→ **Data section**:
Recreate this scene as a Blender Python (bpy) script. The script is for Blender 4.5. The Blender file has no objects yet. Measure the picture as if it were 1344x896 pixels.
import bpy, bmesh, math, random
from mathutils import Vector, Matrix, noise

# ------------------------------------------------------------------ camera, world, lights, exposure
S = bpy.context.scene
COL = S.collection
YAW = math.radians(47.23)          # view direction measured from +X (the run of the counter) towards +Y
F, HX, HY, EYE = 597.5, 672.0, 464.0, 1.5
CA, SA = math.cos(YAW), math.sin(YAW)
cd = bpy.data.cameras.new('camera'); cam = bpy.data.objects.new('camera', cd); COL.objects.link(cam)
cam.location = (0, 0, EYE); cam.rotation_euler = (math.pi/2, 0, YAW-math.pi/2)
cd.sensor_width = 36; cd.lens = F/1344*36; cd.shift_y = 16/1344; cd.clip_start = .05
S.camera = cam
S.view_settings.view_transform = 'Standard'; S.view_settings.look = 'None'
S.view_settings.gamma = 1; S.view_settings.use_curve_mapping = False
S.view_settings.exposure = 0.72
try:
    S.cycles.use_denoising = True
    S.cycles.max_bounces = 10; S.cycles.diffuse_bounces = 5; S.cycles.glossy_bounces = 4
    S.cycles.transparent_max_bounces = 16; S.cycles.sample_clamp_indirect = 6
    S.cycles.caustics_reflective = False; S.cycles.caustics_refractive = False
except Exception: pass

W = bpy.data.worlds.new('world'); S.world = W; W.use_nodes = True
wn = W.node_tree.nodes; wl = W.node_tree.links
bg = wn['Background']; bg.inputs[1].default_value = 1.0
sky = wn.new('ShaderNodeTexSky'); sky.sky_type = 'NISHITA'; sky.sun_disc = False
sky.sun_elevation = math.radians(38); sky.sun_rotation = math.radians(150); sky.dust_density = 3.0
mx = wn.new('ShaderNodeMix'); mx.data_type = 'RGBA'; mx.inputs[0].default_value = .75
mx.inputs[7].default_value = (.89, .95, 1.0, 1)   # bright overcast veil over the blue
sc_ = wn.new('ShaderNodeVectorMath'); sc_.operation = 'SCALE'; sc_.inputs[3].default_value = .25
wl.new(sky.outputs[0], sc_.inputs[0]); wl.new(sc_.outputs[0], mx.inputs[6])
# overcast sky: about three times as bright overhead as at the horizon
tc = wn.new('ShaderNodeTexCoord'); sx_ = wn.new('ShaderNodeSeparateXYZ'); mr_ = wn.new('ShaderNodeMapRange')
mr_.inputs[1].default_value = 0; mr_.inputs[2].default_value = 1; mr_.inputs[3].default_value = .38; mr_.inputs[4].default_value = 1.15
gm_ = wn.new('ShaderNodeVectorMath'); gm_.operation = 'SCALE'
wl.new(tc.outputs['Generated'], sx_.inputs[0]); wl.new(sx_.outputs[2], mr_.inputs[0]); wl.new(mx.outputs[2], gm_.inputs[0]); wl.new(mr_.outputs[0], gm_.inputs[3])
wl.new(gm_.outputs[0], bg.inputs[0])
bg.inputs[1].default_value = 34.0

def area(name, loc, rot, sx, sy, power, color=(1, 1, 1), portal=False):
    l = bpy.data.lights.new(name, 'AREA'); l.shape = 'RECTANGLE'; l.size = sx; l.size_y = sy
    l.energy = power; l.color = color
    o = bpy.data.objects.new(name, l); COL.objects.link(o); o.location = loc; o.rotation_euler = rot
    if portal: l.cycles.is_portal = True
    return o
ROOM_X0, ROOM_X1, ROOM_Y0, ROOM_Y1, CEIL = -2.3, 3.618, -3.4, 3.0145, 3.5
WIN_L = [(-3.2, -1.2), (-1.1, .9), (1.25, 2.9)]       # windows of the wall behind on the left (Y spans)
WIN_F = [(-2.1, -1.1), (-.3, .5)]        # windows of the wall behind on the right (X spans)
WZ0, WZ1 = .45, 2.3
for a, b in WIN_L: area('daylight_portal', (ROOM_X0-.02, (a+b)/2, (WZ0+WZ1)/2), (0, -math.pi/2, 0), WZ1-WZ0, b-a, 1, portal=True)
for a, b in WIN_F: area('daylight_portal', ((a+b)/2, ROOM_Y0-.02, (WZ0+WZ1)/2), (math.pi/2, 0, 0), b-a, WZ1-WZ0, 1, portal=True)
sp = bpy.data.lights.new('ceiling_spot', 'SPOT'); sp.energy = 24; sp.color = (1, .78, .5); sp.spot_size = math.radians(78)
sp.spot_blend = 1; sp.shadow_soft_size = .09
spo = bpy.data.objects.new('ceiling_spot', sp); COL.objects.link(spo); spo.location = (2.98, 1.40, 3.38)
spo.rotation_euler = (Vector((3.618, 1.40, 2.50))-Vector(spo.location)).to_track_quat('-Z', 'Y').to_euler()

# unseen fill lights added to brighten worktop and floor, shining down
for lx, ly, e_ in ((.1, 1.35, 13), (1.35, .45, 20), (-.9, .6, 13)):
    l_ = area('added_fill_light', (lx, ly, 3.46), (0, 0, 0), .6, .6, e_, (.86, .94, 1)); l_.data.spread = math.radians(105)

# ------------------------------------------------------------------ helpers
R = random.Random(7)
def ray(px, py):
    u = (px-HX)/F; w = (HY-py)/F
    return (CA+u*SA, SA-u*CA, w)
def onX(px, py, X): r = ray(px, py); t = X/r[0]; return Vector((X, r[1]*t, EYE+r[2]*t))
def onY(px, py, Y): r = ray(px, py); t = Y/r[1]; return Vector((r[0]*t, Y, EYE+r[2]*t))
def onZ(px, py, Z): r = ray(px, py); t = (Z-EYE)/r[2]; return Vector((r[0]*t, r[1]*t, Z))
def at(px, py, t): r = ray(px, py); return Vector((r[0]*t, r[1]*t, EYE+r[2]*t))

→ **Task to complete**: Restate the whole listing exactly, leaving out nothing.

→ **Solved problem**:
Recreate this scene as a Blender Python (bpy) script. The script is for Blender 4.5. The Blender file has no objects yet. Measure the picture as if it were 1344x896 pixels.
import bpy, bmesh, math, random
from mathutils import Vector, Matrix, noise

# ------------------------------------------------------------------ camera, world, lights, exposure
S = bpy.context.scene
COL = S.collection
YAW = math.radians(47.23)          # view direction measured from +X (the run of the counter) towards +Y
F, HX, HY, EYE = 597.5, 672.0, 464.0, 1.5
CA, SA = math.cos(YAW), math.sin(YAW)
cd = bpy.data.cameras.new('camera'); cam = bpy.data.objects.new('camera', cd); COL.objects.link(cam)
cam.location = (0, 0, EYE); cam.rotation_euler = (math.pi/2, 0, YAW-math.pi/2)
cd.sensor_width = 36; cd.lens = F/1344*36; cd.shift_y = 16/1344; cd.clip_start = .05
S.camera = cam
S.view_settings.view_transform = 'Standard'; S.view_settings.look = 'None'
S.view_settings.gamma = 1; S.view_settings.use_curve_mapping = False
S.view_settings.exposure = 0.72
try:
    S.cycles.use_denoising = True
    S.cycles.max_bounces = 10; S.cycles.diffuse_bounces = 5; S.cycles.glossy_bounces = 4
    S.cycles.transparent_max_bounces = 16; S.cycles.sample_clamp_indirect = 6
    S.cycles.caustics_reflective = False; S.cycles.caustics_refractive = False
except Exception: pass

W = bpy.data.worlds.new('world'); S.world = W; W.use_nodes = True
wn = W.node_tree.nodes; wl = W.node_tree.links
bg = wn['Background']; bg.inputs[1].default_value = 1.0
sky = wn.new('ShaderNodeTexSky'); sky.sky_type = 'NISHITA'; sky.sun_disc = False
sky.sun_elevation = math.radians(38); sky.sun_rotation = math.radians(150); sky.dust_density = 3.0
mx = wn.new('ShaderNodeMix'); mx.data_type = 'RGBA'; mx.inputs[0].default_value = .75
mx.inputs[7].default_value = (.89, .95, 1.0, 1)   # bright overcast veil over the blue
sc_ = wn.new('ShaderNodeVectorMath'); sc_.operation = 'SCALE'; sc_.inputs[3].default_value = .25
wl.new(sky.outputs[0], sc_.inputs[0]); wl.new(sc_.outputs[0], mx.inputs[6])
# overcast sky: about three times as bright overhead as at the horizon
tc = wn.new('ShaderNodeTexCoord'); sx_ = wn.new('ShaderNodeSeparateXYZ'); mr_ = wn.new('ShaderNodeMapRange')
mr_.inputs[1].default_value = 0; mr_.inputs[2].default_value = 1; mr_.inputs[3].default_value = .38; mr_.inputs[4].default_value = 1.15
gm_ = wn.new('ShaderNodeVectorMath'); gm_.operation = 'SCALE'
wl.new(tc.outputs['Generated'], sx_.inputs[0]); wl.new(sx_.outputs[2], mr_.inputs[0]); wl.new(mx.outputs[2], gm_.inputs[0]); wl.new(mr_.outputs[0], gm_.inputs[3])
wl.new(gm_.outputs[0], bg.inputs[0])
bg.inputs[1].default_value = 34.0

def area(name, loc, rot, sx, sy, power, color=(1, 1, 1), portal=False):
    l = bpy.data.lights.new(name, 'AREA'); l.shape = 'RECTANGLE'; l.size = sx; l.size_y = sy
    l.energy = power; l.color = color
    o = bpy.data.objects.new(name, l); COL.objects.link(o); o.location = loc; o.rotation_euler = rot
    if portal: l.cycles.is_portal = True
    return o
ROOM_X0, ROOM_X1, ROOM_Y0, ROOM_Y1, CEIL = -2.3, 3.618, -3.4, 3.0145, 3.5
WIN_L = [(-3.2, -1.2), (-1.1, .9), (1.25, 2.9)]       # windows of the wall behind on the left (Y spans)
WIN_F = [(-2.1, -1.1), (-.3, .5)]        # windows of the wall behind on the right (X spans)
WZ0, WZ1 = .45, 2.3
for a, b in WIN_L: area('daylight_portal', (ROOM_X0-.02, (a+b)/2, (WZ0+WZ1)/2), (0, -math.pi/2, 0), WZ1-WZ0, b-a, 1, portal=True)
for a, b in WIN_F: area('daylight_portal', ((a+b)/2, ROOM_Y0-.02, (WZ0+WZ1)/2), (math.pi/2, 0, 0), b-a, WZ1-WZ0, 1, portal=True)
sp = bpy.data.lights.new('ceiling_spot', 'SPOT'); sp.energy = 24; sp.color = (1, .78, .5); sp.spot_size = math.radians(78)
sp.spot_blend = 1; sp.shadow_soft_size = .09
spo = bpy.data.objects.new('ceiling_spot', sp); COL.objects.link(spo); spo.location = (2.98, 1.40, 3.38)
spo.rotation_euler = (Vector((3.618, 1.40, 2.50))-Vector(spo.location)).to_track_quat('-Z', 'Y').to_euler()

# unseen fill lights added to brighten worktop and floor, shining down
for lx, ly, e_ in ((.1, 1.35, 13), (1.35, .45, 20), (-.9, .6, 13)):
    l_ = area('added_fill_light', (lx, ly, 3.46), (0, 0, 0), .6, .6, e_, (.86, .94, 1)); l_.data.spread = math.radians(105)

# ------------------------------------------------------------------ helpers
R = random.Random(7)
def ray(px, py):
    u = (px-HX)/F; w = (HY-py)/F
    return (CA+u*SA, SA-u*CA, w)
def onX(px, py, X): r = ray(px, py); t = X/r[0]; return Vector((X, r[1]*t, EYE+r[2]*t))
def onY(px, py, Y): r = ray(px, py); t = Y/r[1]; return Vector((r[0]*t, Y, EYE+r[2]*t))
def onZ(px, py, Z): r = ray(px, py); t = (Z-EYE)/r[2]; return Vector((r[0]*t, r[1]*t, Z))
def at(px, py, t): r = ray(px, py); return Vector((r[0]*t, r[1]*t, EYE+r[2]*t))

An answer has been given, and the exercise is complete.